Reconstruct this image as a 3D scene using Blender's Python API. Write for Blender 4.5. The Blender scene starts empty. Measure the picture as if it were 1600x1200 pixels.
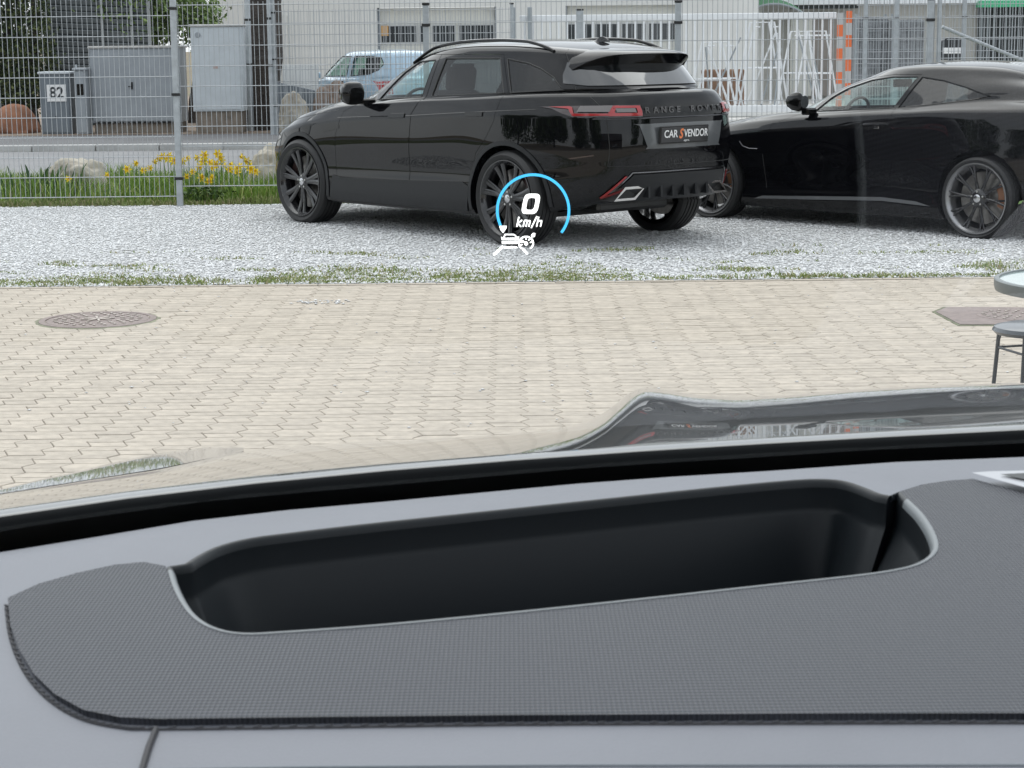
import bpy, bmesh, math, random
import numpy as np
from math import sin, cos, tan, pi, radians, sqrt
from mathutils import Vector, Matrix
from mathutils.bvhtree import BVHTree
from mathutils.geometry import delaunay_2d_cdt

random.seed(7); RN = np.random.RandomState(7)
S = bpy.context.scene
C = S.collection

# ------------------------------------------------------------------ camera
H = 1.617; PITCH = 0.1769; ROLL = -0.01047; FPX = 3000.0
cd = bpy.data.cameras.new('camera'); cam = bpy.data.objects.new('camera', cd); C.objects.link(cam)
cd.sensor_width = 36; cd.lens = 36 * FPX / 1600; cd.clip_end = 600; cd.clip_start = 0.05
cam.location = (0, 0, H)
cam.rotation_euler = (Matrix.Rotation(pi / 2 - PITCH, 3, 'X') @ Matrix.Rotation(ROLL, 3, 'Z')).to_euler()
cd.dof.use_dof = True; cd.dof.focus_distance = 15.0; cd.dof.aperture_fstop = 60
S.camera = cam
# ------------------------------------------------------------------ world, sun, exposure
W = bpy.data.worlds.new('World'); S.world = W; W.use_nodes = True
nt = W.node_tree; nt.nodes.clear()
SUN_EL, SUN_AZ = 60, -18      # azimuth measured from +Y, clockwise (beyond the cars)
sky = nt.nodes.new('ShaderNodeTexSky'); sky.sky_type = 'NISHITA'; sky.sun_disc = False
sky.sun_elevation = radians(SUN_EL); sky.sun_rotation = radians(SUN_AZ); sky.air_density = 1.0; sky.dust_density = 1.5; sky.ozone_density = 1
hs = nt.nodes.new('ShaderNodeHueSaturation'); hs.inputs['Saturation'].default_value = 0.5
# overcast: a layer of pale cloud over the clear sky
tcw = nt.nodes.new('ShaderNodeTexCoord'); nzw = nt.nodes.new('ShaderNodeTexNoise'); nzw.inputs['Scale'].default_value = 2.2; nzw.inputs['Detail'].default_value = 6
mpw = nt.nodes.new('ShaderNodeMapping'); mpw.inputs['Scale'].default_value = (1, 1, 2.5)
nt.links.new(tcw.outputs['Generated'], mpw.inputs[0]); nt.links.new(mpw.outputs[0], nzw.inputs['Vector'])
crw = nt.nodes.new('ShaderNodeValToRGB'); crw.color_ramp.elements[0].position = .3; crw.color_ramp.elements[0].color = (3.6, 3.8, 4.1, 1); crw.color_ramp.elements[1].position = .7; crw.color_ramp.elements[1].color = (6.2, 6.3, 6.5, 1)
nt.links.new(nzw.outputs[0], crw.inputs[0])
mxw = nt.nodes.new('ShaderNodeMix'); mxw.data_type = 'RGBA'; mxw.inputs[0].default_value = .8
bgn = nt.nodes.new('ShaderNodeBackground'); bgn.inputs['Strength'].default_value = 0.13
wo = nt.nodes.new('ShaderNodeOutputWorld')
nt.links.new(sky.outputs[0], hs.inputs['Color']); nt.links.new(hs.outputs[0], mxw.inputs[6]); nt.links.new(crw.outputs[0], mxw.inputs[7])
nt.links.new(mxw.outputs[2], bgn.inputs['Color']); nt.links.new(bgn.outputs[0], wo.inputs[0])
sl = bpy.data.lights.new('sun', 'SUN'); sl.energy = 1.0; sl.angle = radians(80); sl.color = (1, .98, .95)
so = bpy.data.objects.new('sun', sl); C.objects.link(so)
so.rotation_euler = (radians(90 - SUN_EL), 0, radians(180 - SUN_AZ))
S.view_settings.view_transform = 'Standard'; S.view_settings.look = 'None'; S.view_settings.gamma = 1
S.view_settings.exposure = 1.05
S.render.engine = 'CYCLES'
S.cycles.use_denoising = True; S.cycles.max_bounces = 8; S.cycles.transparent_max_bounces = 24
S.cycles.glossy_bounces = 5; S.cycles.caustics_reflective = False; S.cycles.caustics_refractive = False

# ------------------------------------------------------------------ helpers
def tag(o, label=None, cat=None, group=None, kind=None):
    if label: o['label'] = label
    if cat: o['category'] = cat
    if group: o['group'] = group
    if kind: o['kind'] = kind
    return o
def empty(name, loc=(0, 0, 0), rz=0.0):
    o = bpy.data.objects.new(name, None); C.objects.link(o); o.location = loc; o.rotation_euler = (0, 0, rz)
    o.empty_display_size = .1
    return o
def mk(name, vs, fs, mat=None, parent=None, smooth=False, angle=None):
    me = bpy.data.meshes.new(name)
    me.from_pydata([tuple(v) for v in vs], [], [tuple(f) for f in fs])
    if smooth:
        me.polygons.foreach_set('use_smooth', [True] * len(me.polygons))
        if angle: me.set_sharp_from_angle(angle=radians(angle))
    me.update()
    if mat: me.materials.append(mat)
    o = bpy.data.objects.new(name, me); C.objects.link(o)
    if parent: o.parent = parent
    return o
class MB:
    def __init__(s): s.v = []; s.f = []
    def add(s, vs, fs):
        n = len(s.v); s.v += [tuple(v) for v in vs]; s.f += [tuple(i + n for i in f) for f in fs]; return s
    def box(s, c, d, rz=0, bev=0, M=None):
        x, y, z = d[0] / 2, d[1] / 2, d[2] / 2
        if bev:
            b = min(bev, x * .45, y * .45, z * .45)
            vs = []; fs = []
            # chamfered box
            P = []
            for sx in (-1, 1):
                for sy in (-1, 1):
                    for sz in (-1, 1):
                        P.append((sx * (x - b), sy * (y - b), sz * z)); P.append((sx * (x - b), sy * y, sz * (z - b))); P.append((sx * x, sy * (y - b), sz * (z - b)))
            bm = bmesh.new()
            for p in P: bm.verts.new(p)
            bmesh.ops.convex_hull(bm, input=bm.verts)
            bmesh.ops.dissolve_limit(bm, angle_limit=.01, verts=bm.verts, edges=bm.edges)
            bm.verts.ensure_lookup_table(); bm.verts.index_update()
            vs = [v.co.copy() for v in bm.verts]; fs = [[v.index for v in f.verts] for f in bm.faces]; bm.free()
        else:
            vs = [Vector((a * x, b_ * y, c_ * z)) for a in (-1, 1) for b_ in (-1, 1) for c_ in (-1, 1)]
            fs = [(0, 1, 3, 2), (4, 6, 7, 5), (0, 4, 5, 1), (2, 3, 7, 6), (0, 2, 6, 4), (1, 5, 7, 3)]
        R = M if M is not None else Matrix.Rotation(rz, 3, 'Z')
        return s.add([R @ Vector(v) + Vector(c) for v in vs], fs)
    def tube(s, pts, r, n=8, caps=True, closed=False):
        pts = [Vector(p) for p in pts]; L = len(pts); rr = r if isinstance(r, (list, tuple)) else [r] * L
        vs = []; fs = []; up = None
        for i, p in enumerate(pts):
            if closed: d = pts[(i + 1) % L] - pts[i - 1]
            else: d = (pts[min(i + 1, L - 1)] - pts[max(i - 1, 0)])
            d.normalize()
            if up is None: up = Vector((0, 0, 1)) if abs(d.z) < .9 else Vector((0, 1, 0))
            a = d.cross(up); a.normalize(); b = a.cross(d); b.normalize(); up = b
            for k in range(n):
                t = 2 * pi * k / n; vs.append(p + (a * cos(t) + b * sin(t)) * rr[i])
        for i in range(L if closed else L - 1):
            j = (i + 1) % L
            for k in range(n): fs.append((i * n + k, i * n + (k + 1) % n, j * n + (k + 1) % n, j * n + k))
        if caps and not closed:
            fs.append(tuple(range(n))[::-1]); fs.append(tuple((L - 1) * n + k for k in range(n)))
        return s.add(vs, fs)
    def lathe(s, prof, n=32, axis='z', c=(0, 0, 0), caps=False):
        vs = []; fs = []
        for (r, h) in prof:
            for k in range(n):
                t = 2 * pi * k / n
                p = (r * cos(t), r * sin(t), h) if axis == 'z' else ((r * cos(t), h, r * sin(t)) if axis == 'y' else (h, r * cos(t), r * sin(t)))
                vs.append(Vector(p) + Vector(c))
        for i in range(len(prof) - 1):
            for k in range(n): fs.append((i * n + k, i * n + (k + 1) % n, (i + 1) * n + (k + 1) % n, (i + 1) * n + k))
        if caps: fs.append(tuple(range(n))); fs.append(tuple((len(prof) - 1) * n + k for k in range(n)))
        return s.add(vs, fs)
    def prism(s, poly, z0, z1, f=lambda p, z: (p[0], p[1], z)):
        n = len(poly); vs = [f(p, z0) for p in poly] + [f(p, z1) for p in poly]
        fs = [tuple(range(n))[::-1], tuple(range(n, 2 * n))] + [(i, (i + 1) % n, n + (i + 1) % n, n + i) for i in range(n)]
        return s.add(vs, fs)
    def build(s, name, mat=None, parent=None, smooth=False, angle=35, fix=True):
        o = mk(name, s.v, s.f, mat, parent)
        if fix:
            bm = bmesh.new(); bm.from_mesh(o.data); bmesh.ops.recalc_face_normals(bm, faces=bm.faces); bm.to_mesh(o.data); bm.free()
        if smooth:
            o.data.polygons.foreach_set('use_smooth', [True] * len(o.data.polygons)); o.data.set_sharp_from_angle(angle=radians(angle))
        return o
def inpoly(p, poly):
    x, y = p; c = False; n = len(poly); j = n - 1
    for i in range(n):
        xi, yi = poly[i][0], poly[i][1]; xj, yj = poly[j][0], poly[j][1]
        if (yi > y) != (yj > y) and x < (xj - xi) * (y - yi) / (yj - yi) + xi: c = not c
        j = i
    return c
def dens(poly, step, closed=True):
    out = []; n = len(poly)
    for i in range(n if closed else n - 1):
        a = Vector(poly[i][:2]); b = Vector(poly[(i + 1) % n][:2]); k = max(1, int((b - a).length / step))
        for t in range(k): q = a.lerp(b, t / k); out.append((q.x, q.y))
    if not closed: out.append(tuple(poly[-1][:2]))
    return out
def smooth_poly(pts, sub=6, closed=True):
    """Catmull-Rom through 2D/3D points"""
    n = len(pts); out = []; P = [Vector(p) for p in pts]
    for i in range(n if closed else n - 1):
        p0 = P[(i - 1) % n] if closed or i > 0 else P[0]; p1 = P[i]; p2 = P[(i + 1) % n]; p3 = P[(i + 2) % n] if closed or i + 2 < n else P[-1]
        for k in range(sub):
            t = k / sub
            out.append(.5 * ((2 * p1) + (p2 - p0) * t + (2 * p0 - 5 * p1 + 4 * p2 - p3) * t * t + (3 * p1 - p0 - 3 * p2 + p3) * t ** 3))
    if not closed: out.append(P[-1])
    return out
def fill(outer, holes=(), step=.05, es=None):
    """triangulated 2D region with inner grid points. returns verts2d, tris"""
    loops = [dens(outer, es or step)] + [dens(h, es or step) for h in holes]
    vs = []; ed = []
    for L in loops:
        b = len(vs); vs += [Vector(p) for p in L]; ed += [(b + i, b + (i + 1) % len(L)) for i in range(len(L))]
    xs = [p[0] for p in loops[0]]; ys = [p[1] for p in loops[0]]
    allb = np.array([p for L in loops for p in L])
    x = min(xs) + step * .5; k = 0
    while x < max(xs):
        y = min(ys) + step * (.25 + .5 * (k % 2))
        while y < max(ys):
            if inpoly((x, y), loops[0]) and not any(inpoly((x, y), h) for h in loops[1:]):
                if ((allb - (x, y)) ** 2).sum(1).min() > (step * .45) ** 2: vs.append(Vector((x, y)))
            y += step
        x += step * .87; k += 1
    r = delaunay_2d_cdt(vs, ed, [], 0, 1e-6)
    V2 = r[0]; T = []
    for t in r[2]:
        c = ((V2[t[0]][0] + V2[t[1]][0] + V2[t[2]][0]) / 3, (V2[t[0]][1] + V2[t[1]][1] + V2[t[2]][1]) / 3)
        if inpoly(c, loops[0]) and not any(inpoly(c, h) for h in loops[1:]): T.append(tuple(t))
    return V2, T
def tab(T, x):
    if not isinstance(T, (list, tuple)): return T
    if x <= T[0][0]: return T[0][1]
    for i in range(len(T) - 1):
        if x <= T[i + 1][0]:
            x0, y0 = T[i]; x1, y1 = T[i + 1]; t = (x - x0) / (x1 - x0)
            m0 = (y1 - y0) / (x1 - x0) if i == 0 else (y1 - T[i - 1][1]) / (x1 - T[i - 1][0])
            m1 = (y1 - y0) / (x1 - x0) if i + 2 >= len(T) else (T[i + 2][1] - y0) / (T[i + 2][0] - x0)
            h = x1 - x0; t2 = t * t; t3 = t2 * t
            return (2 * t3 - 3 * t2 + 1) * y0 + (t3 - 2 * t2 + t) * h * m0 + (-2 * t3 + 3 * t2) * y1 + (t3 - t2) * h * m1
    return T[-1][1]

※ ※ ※

• _What the task asks_:
Everything from the first line of the listing above through the line that contains "C = S.collection" is to be restated word for word, minus the pictures.

• _Finished exercise_:
Reconstruct this image as a 3D scene using Blender's Python API. Write for Blender 4.5. The Blender scene starts empty. Measure the picture as if it were 1600x1200 pixels.
import bpy, bmesh, math, random
import numpy as np
from math import sin, cos, tan, pi, radians, sqrt
from mathutils import Vector, Matrix
from mathutils.bvhtree import BVHTree
from mathutils.geometry import delaunay_2d_cdt

random.seed(7); RN = np.random.RandomState(7)
S = bpy.context.scene
C = S.collection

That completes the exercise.